▸ TO DO
Output the lines below exactly, please, from the first line until the line with "def W(s, t, z=0.0): return", counting both.

▸ DATA EXCERPT
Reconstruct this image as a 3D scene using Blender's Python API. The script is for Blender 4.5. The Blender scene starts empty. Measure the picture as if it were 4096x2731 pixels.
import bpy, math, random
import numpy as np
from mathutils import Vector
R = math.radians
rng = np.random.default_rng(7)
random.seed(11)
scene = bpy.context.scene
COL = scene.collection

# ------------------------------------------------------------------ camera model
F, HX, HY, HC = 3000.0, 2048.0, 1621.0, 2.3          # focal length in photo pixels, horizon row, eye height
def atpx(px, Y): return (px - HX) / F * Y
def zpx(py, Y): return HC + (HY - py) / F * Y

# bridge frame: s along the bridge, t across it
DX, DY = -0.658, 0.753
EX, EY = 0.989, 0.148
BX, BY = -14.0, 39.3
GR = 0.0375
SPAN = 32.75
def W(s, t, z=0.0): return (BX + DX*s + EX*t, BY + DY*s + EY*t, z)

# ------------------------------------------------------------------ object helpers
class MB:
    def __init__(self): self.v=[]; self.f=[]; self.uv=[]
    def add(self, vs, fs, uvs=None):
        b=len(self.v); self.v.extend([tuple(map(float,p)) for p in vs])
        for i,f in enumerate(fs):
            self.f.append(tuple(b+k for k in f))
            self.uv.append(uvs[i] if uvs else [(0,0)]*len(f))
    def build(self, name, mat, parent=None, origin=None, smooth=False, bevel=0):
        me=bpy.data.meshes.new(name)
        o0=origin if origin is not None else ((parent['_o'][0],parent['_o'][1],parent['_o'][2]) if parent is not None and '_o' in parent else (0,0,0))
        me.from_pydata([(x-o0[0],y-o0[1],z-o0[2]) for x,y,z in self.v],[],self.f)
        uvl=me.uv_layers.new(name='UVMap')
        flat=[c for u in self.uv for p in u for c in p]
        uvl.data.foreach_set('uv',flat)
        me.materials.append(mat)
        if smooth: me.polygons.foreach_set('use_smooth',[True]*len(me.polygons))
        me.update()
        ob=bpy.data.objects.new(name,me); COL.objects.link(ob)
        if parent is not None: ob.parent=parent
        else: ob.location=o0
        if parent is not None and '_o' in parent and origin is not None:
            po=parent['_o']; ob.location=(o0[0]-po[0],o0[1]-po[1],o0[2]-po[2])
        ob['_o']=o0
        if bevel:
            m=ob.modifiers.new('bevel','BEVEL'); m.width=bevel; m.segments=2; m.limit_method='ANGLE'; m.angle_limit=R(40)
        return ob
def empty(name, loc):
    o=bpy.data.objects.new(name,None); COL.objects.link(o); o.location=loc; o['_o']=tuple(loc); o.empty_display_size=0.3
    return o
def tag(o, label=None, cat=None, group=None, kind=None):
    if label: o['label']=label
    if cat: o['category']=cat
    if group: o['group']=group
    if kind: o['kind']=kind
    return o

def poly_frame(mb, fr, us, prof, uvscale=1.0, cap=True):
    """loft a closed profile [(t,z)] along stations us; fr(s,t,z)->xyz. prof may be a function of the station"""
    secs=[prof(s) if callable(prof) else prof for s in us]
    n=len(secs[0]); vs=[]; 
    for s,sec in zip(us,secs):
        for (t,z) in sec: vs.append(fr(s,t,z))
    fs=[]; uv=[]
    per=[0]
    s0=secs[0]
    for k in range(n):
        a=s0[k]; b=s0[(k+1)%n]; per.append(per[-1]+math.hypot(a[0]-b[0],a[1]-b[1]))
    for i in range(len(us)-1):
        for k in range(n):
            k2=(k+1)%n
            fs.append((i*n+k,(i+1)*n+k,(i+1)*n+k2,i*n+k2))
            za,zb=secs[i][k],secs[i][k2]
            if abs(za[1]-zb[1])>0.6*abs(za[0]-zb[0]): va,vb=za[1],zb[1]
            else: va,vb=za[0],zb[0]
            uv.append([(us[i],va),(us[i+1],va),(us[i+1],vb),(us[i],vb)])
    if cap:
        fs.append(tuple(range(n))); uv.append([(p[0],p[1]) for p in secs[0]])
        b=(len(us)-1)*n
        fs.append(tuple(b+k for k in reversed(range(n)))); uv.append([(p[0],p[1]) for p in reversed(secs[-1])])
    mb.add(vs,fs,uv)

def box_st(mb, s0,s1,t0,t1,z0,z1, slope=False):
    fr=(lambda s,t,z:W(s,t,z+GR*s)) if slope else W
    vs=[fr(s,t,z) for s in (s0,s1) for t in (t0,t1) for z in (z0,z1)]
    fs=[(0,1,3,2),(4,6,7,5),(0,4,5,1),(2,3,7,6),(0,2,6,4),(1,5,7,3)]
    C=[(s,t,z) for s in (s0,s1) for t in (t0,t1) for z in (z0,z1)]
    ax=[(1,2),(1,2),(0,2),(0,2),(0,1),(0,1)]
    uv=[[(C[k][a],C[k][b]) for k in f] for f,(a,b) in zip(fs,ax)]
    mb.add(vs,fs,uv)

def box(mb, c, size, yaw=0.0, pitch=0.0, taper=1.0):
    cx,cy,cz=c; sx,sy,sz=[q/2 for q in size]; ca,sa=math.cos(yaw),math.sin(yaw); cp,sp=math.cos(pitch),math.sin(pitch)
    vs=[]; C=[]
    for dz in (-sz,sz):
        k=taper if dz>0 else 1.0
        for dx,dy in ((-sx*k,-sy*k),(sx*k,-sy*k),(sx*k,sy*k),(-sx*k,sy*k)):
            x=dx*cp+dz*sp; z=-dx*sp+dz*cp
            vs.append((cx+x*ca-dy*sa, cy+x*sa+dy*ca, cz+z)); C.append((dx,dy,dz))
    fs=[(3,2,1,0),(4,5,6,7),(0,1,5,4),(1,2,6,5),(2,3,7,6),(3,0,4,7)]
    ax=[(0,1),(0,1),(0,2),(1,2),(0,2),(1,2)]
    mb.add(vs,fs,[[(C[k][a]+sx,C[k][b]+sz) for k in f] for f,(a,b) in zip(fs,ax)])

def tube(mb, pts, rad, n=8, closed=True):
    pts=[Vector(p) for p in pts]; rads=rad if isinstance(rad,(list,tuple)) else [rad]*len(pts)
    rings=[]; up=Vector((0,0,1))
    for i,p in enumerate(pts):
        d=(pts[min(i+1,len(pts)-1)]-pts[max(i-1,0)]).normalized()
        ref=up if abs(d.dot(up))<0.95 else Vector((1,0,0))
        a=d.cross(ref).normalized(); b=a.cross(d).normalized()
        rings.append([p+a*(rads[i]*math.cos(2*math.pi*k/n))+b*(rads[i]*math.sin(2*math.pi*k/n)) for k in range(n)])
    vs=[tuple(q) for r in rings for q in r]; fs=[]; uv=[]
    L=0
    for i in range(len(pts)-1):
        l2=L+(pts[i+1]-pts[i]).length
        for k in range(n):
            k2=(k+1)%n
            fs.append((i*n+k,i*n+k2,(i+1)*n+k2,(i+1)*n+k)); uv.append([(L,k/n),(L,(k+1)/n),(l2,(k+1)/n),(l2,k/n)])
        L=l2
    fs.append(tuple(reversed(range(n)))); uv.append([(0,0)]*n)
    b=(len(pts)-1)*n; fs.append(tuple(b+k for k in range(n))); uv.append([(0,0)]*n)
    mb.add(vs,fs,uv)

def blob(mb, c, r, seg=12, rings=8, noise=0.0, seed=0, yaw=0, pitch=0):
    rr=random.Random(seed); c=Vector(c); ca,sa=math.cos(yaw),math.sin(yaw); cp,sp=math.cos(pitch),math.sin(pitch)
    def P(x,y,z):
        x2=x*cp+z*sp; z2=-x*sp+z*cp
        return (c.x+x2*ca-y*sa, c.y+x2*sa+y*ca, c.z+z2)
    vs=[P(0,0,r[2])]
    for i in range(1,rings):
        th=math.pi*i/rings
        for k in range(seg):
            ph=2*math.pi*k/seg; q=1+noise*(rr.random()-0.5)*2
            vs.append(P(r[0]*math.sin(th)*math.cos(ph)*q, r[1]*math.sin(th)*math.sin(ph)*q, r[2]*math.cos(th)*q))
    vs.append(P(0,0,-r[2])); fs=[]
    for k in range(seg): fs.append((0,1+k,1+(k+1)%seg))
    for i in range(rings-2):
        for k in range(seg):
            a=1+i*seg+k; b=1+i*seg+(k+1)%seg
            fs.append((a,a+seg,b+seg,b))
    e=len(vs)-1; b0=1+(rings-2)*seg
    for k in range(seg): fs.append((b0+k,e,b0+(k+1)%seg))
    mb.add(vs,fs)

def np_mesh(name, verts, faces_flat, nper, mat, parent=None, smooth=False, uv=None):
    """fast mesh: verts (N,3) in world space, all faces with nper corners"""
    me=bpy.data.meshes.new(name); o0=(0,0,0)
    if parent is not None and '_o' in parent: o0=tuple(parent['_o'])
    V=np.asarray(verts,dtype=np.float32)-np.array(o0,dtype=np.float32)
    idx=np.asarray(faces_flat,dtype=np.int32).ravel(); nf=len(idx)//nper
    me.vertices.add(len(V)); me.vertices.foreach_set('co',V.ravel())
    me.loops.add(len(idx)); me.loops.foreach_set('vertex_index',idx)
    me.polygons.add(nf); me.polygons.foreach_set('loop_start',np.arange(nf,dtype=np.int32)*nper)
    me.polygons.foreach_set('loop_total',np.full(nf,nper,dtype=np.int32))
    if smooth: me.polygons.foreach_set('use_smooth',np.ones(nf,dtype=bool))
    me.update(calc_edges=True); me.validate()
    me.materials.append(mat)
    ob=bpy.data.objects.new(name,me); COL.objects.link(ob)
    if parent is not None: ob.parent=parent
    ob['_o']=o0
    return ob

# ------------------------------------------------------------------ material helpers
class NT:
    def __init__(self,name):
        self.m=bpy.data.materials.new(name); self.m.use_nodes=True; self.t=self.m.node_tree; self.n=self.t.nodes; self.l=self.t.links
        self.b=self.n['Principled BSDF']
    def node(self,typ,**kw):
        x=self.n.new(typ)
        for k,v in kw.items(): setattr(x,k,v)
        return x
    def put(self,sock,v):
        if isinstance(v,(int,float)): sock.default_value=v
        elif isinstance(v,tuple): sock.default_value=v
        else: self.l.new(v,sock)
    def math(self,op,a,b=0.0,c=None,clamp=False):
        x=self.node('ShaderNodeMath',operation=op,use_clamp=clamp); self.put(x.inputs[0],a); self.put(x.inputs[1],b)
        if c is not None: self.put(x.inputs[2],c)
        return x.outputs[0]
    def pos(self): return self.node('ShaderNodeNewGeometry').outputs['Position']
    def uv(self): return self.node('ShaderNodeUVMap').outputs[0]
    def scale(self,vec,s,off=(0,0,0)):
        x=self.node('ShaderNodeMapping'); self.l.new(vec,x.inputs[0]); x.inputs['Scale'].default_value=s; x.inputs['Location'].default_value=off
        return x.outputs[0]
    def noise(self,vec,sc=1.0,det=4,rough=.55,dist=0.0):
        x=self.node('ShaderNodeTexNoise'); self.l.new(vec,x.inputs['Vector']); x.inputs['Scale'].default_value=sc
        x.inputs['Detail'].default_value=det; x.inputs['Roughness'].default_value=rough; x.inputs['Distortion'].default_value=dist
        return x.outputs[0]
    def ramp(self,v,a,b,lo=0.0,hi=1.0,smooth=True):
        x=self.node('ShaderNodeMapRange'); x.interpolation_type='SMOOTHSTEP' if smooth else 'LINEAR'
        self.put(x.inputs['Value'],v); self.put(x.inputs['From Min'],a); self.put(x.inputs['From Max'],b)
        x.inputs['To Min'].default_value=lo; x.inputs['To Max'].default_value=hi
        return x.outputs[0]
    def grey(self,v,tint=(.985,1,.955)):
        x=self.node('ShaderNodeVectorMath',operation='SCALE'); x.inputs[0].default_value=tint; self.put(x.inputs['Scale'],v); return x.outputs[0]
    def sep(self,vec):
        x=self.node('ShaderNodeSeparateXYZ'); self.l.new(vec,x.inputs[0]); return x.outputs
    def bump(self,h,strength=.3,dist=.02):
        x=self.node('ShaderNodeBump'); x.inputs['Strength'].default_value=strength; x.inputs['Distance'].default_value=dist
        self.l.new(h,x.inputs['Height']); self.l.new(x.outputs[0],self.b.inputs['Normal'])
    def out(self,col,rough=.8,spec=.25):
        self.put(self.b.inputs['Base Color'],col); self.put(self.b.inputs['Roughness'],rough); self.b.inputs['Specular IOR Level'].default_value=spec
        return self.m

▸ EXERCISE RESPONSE
Reconstruct this image as a 3D scene using Blender's Python API. The script is for Blender 4.5. The Blender scene starts empty. Measure the picture as if it were 4096x2731 pixels.
import bpy, math, random
import numpy as np
from mathutils import Vector
R = math.radians
rng = np.random.default_rng(7)
random.seed(11)
scene = bpy.context.scene
COL = scene.collection

# ------------------------------------------------------------------ camera model
F, HX, HY, HC = 3000.0, 2048.0, 1621.0, 2.3          # focal length in photo pixels, horizon row, eye height
def atpx(px, Y): return (px - HX) / F * Y
def zpx(py, Y): return HC + (HY - py) / F * Y

# bridge frame: s along the bridge, t across it
DX, DY = -0.658, 0.753
EX, EY = 0.989, 0.148
BX, BY = -14.0, 39.3
GR = 0.0375
SPAN = 32.75
def W(s, t, z=0.0): return (BX + DX*s + EX*t, BY + DY*s + EY*t, z)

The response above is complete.